A Melfi gli attuali occupati sono circa 5.500 di cui un quinto sono in cassa integrazione o messi in trasferta. Vengono ivi prodotti due modelli a marchio Jeep, la Lancia Y, la 550 X, un modello a marchio Opel e un modello a marchio DS.

A Cassino gli attuali occupati sono circa 2700, la metà di qualche anno fa.  Vengono ivi prodotti due modelli a marchio Alfa, la Giulia e la Stelvio, oltre alla Maserati Grecale. Una quota di questi effettua la trasferta principalmente verso Pomigliano.

A Pomigliano gli attuali occupati sono  circa 4.500. Vengono  prodotti la fiat Panda e l’ Alfa Tonale ed la sua versione americana Dodge Hornet. Il mese scorso sono state sospese le linee di produzione di quest’ ultimi modelli a fronte di un aumento della produzione della Panda. Ciò nonostante si sono posti tutti i dipendenti in cassa integrazione per cinque giorni invece puntare tutto sui necessari ricollocamenti interni. E sono stati sospese le trasferte da Melfi e Cassino di circa 1.300 lavoratori che probabilmente verranno posti in cassa integrazione.

Non meglio il settore commerciale in Abruzzo nello stabilimento di Atessa ove vengono prodotti i Ducato e gli omologhi modelli di Peugeot, Citroen e Opel.
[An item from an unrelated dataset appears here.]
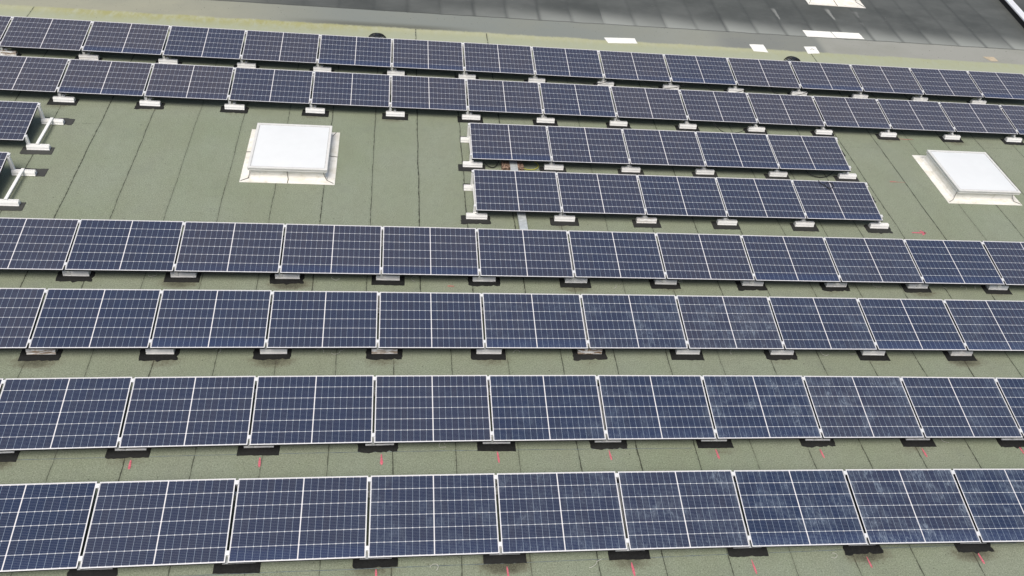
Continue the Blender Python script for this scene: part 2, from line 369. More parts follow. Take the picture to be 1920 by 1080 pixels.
# ------------------------------------------------------------------ rows (metres; camera stands above the origin)
# key: x of first seam, y of front edge there, pitch, yaw slope, bend, number of seams, panel index range
ROWS = {
 'A': (-8.99912, 17.64272, 1.76496, -.00162, .0002, 15, -1, 15, 'farthest row'),
 'B': (-7.24064, 15.85202, 1.76358, .00016, .00019, 14, -1, 14, 'second farthest row'),
 'C': (1.55029, 13.96758, 1.74582, .0025, .00029, 6, 0, 5, 'upper short middle row'),
 'D': (1.52836, 12.23498, 1.74734, .00028, .00021, 6, 0, 5, 'lower short middle row'),
 'E': (-5.5294, 10.36463, 1.75403, -.00078, -.00019, 11, -1, 11, 'fourth nearest row'),
 'F': (-5.55145, 8.63592, 1.7539, .00077, -.00045, 10, -1, 10, 'third nearest row'),
 'G': (-5.56397, 6.80167, 1.75216, .00084, -.00098, 10, -1, 10, 'second nearest row'),
 'H': (-3.8454, 5.02029, 1.75473, -.0024, -.00108, 8, -1, 8, 'nearest row'),
}
Z0 = .25; TILT = .148966; GAP = .030
def row_xy(k, j):
    x0, y0, p, a, b = ROWS[k][:5]; x = x0+p*j
    return x, y0+a*x+b*x*x, a+2*b*x
rng = random.Random(7)

# ------------------------------------------------------------------ roof
def roof_z(x, y):
    if y < 20.2: return 0.
    if y < 21.1: return .02*(y-20.2)/.9
    return .02+(y-21.1)*.035
def on(x, y, dz=0.):      # a point measured on the flat plane, moved along its sight line on to the slope
    z = 0.
    for _ in range(6):
        s = 1-z/H; z = roof_z(x*s, y*s)
    s = 1-z/H; return (x*s, y*s, z+dz)
soots = []
def build_roof():
    xs = [-30, -20, -14]+[-11.+.125*i for i in range(0, 224)]+[20, 26, 34, 60]
    ys = [-12, -6, 0, 3]+[4.+.1*i for i in range(0, 160)]+[20.0, 20.2, 20.35, 20.65, 21.1, 21.4, 22, 24, 27, 32, 40, 60]
    ys = sorted(set(round(q, 3) for q in ys)); nx, ny = len(xs), len(ys)
    v = [(a, b, roof_z(a, b)) for b in ys for a in xs]
    f = [(j*nx+i, j*nx+i+1, (j+1)*nx+i+1, (j+1)*nx+i) for j in range(ny-1) for i in range(nx-1)]
    me = bpy.data.meshes.new('roof'); me.from_pydata(v, [], f); me.materials.append(M_ROOF)
    at = me.attributes.new('soot', 'FLOAT', 'POINT'); vals = [0.]*len(v)
    import bisect
    for (cx, cy, rx, ry, am) in soots:
        i0 = bisect.bisect(xs, cx-2.2*rx); i1 = bisect.bisect(xs, cx+2.2*rx)
        j0 = bisect.bisect(ys, cy-2.2*ry); j1 = bisect.bisect(ys, cy+2.2*ry)
        for j in range(j0, min(j1, ny)):
            for i in range(i0, min(i1, nx)):
                q = ((xs[i]-cx)/rx)**2+((ys[j]-cy)/ry)**2
                k = j*nx+i; vals[k] = max(vals[k], am*math.exp(-q))
    at.data.foreach_set('value', vals)
    o = bpy.data.objects.new('roof', me); C.objects.link(o); o['kind'] = 'structure'
    o['label'] = 'green granulated felt roof rising to a dark grey sheet at the back'

# ------------------------------------------------------------------ panel
def panel_meshes():
    f = MB(); w_ = .0078; t = .035
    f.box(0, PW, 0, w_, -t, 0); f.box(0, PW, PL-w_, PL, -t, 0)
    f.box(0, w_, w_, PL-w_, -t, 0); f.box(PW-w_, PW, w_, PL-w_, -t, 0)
    g = MB().box(w_, PW-w_, w_, PL-w_, -.007, -.0025)
    b = MB().box(w_, PW-w_, w_, PL-w_, -.012, -.0075)
    j = MB()
    for q in (.35, .5, .65): j.box(PW*q-.05, PW*q+.05, PL-.13, PL-.07, -.03, -.0125)
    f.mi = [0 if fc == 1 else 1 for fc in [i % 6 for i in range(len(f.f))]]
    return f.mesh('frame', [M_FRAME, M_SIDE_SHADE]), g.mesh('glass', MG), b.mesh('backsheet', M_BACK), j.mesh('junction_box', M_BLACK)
PM = panel_meshes()
DIRTY = {('H', 4): .5, ('H', 5): .65, ('H', 6): 1., ('H', 7): .6, ('H', 3): .4, ('H', 2): .25, ('G', 6): .55, ('G', 7): .6, ('G', 8): .35, ('G', 5): .4, ('G', 9): .3, ('G', 4): .25,
         ('F', 5): .45, ('F', 6): .55, ('F', 7): .3, ('F', 8): .2, ('F', 9): .3, ('F', 4): .3, ('E', 8): .25}
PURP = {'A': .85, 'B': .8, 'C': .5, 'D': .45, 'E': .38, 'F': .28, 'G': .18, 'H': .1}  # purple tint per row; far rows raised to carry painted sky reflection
BLUES = {('A', 2), ('A', 4), ('A', 7), ('A', 9), ('B', 2), ('B', 3), ('B', 6), ('E', 9)}
def add_panel(k, j, x, y, slope, label, group='tilted solar panels in long rows'):
    # x, y: left end of the front edge (outer frame)
    e = empty('solar_panel', (x, y, Z0), slope); tag(e, label, 'solar panel', group)
    e.rotation_euler = (TILT+rng.gauss(0, .0022), rng.gauss(0, .0008), slope+rng.gauss(0, .0012)); e.location.z += rng.gauss(0, .0015)
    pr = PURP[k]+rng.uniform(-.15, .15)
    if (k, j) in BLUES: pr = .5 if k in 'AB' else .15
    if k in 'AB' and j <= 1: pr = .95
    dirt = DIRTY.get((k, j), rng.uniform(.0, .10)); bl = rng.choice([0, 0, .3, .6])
    for nm, me in zip(('frame', 'glass', 'backsheet', 'junction_box'), PM):
        o = bpy.data.objects.new(nm, me); C.objects.link(o); o.parent = e
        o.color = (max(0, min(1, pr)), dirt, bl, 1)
    return e, pr, dirt
def look(pr, dirt): return 'dusty blue' if dirt > .3 else ('greyish purple' if pr > .6 else 'navy blue')
for k in ROWS:
    x0, y0, p, a, b, ns, j0, j1, rn = ROWS[k]; n = 0
    for j in range(j0, j1):
        x, y, s = row_xy(k, j); x += GAP/2 + (p-PW-GAP)/2
        e, pr, dirt = add_panel(k, j, x, y+s*.02, s, '')
        if k in 'CD':
            e['label'] = f"{look(pr, dirt)} panel, {ORD(n)} of five from left in the {rn}"
        else:
            nb = ', cut by photo edge' if n == 0 or j == j1-1 else ''
            e['label'] = f"{look(pr, dirt)} panel, {ORD(n)} from left in the {rn}{nb}"
        n += 1
# two panels that end the short rows at the left edge
LX = -7.315
LEFT = [('C', 14.048, 'greyish navy solar panel at the left edge, nearer the back rows, its right end open', 'upper'),
        ('D', 12.285, 'sliver of navy solar panel at left edge below another lone panel', 'lower')]
for k, y, lab, _ in LEFT:
    add_panel(k, 20, LX-.012-PW, y, 0, lab)

# ------------------------------------------------------------------ mounting stand
def rail_profile():
    # ribbed channel: wide foot, waist groove, top flange
    return [(0, 0), (.120, 0), (.120, .014), (.112, .020), (.104, .046), (.110, .052), (.088, .092), (.072, .092),
            (.070, .062), (.050, .062), (.048, .092), (.032, .092), (.010, .052), (.016, .046), (.008, .020), (0, .014)]
def stand_meshes():
    # local: origin at seam, roof level, y = 0 under the front edge of the panels; rail spans x 0..0.42 shifted later
    ms = {}
    ms['front_rail'] = MB().prism_x(rail_profile(), 0, .42).mesh('front_rail', M_RAIL)
    ms['rear_rail'] = ms['front_rail']
    ms['cross_beam'] = MB().box(.185, .240, .03, .975, .0925, .118).mesh('cross_beam', M_RAIL)
    return ms
SM = stand_meshes()
def post_mesh(h, name, lean):
    m_ = MB(); wd = .052
    # channel-section upright with a foot plate
    m_.hexa([(-wd/2, -.004, .05), (wd/2, -.004, .05), (wd/2, .006, .05), (-wd/2, .006, .05), (-wd/2, -.004+lean, h), (wd/2, -.004+lean, h), (wd/2, .006+lean, h), (-wd/2, .006+lean, h)])
    for s in (-1, 1):
        a, b = (s*wd/2-.004, s*wd/2+.004)
        m_.hexa([(a, .0065, .05), (b, .0065, .05), (b, .052, .05), (a, .052, .05), (a, .0065+lean, h), (b, .0065+lean, h), (b, .040+lean, h), (a, .040+lean, h)])
    return m_.mesh(name, M_RAIL)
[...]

Qui gli occupati sono circa 6.000 ma la turnazione, il mutamento delle linee di produzione e la collocazione in cassa integrazione  per centinaia di essi alla volta avviene in maniera repentina e secondo l’andamento del mercato.

In controtendenza invece la situazione della Iveco Bolzano  (con succursali a Vittorio Veneto e Piacenza) che conta circa 800 occupati, visto anche il periodo “favorevole” sul piano bellico.

In totale gli assunti da Stellantis in Italia sono circa 42.000 di cui almeno un decimo interessati in procedure di incentivazione all’ esodo, mentre non sono stimabili coloro che sono posti in esubero dopo il periodo di cassa integrazione.

I trasfertisti – foto in evidenza -, cioè quelli che per evitare la cassa integrazione, o peggio, peregrinano da uno stabilimento all’ altro sono circa 2.800. Per ora solo da e verso l’ Italia.

Alla luce di ciò, fa pensare che Stellantis preferisca portare la produzione all’estero, massimizzare il profitto e socializzare le perdite. Nel silenzio di chi dovrebbe invece scendere in piazza e denunciare la situazione.